U.F.O. The birth of S.H.A.D.O.

U.F.O. The birth of S.H.A.D.O. (1970-1971)

26 episodes of 45 metric* minutes each, rated 7.9 by 3,690 televisualistas. 

Genre: Sy Fy; Subspecies: The Andersons. 

Verdict: ssslllooowww.

Tag line: ahead of and behind the times simultaneously. 

This is episode 1.

One-expression Ed convinces the world to fund S.H.A.D.O., well the Western European world. Though Russian food is labeled in one scene no reds were part of this stellar NATO.  Then there are the Arab, African, and Asian worlds more or less omitted.  Defending Earth is the white western man’s burden.

By the way, that is the Supreme Headquarters of the Alien Defence Organisation.

Instantaneous passage of ten years to or from (I forget which) 2056 and after an evident truce, it is now game on.

Neat idea to HQ it below a film studio that will explain the oddities. But we never see Stone-Faced Ed being his cover as movie mogul. Nor any movie sets used by the aliens to infiltrate humanity.

Neat idea that the aliens have come to harvest organ donors. Their brains got bigger than their other parts and they can no longer reproduce. Alan Jones often has said too much reading leads to impotence. Could he be one them! That would explain a lot.

That no relatives can ever know the truth of the incident from which their offspring disappeared. See organ donors above. 

No communication and no negotiation. Nor any effort at either.

The result is a humourless melodrama that is directed at a snail’s pace.

All the signatures of the Andersons are displayed. 

Actors whose cannot act like Ed Bishop and many others. Stuck among this dross is one superb actor who slums his way through, George Sewell, remember him from Special Branch, or Smiley’s People where he briefly stole the show from Alec Guinness.

In one scene stone-faced Ed berates a carefully selected, highly trained other rank for sticking chewing gum on a computer screen. The other rank hangs his head like an immature schoolboy. It’s a trifecta of bad writing, bad acting, and bad directing. 

The Andersons always thought, I have read, that the toy models and fashions were the stars. The actors were there to point to the models while wearing the clothes. They achieved their goals with the puppets in Thunderbirds. Wooden actors and plenty of toys.

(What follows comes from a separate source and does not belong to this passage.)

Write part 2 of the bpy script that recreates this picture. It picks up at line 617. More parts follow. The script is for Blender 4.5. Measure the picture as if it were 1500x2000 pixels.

In SHADO all the important stuff is on paper. Everyone smokes constantly even on Moonbase. Whiskey is free and on tap at the office, so none of the sots ever leave which helps security. 

Outlandish costumes in garish primary colours. For men style ranges from onesies with Nehru jackets to open weave mesh pullover shirts that reveal hairy chests.  For women it was aluminium foil micro skirts, oh, also those Moon-base purple wigs which are never explained, remarked, or otherwise integrated. Speaking of wigs, Ed’s decade transformation in one scene is by changing wigs from boyish blond curls to the ash grey of responsibility was cute and unconvincing.

Notably in one scene a man fetched coffee for a woman rather than the other way around. He was a West Indian and not a European so maybe it was colonial servility and not egalitarian courtesy in the dark ages of the 1970s. 

The camera is constantly on women from the back: up and down hips to heels, and from the front: up and down chest to head.  Sexism at its 1970s best. The fraternity brothers gave this show 10.0. There were no crotch shots of the men that I noticed, and I was looking! 

The Andersons – Sylvia and Gerry

Model craft is an end in itself. In this case they are pretty good, though I can almost see the elfin Gerry Anderson pulling the invisible strings.  

Having watched with pleasure the French OVNI (UFO) a few months ago when this came up on You Tube, I watched it.  It is as bad as I remember it to be. Age has not improved this film.  

*As a meter is longer than an Anglo yard, so a metric minute is longer than an Anglo minute by 15 seconds with a total of 75 seconds in every minute. This fact can be verified at the World Institute of Time website.